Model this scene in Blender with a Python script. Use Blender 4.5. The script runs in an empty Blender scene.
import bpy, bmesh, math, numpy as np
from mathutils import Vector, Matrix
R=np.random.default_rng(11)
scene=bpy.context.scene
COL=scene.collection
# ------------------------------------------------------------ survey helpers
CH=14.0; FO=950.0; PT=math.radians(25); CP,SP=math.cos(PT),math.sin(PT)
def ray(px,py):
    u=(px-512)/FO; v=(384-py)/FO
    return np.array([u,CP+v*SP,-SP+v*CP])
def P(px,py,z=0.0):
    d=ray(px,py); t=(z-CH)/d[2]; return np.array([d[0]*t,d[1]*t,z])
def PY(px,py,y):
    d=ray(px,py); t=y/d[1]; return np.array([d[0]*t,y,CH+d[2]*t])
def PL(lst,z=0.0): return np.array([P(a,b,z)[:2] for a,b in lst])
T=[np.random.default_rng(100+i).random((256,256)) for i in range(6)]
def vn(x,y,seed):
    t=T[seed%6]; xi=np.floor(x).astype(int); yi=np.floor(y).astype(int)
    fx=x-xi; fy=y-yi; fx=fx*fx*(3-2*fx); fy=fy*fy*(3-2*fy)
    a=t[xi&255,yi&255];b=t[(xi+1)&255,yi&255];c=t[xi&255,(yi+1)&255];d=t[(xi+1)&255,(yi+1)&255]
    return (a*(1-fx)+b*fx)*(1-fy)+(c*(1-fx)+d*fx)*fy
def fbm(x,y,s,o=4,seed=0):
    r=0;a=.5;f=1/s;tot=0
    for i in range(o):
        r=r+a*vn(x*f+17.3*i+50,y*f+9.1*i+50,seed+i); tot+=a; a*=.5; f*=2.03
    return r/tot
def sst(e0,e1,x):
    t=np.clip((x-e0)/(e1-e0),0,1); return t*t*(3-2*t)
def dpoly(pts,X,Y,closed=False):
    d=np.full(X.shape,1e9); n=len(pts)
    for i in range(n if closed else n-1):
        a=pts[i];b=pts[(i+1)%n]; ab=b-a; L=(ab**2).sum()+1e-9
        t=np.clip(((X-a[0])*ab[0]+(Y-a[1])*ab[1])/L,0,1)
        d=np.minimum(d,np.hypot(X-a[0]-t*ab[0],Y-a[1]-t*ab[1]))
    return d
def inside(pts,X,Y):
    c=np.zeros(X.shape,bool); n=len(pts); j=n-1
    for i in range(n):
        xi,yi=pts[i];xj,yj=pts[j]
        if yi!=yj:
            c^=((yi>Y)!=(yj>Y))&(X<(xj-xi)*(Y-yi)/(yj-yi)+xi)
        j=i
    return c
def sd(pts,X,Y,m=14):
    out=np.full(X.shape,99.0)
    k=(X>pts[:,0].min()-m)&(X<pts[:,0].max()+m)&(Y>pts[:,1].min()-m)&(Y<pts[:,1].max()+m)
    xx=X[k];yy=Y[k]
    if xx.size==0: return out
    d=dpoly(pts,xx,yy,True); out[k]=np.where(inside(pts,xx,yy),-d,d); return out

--

TASK TO COMPLETE:
Select from the material above each line in which the string "scene" appears, and list those lines.

COMPLETE ANSWER:
Model this scene in Blender with a Python script. Use Blender 4.5. The script runs in an empty Blender scene.
scene=bpy.context.scene
COL=scene.collection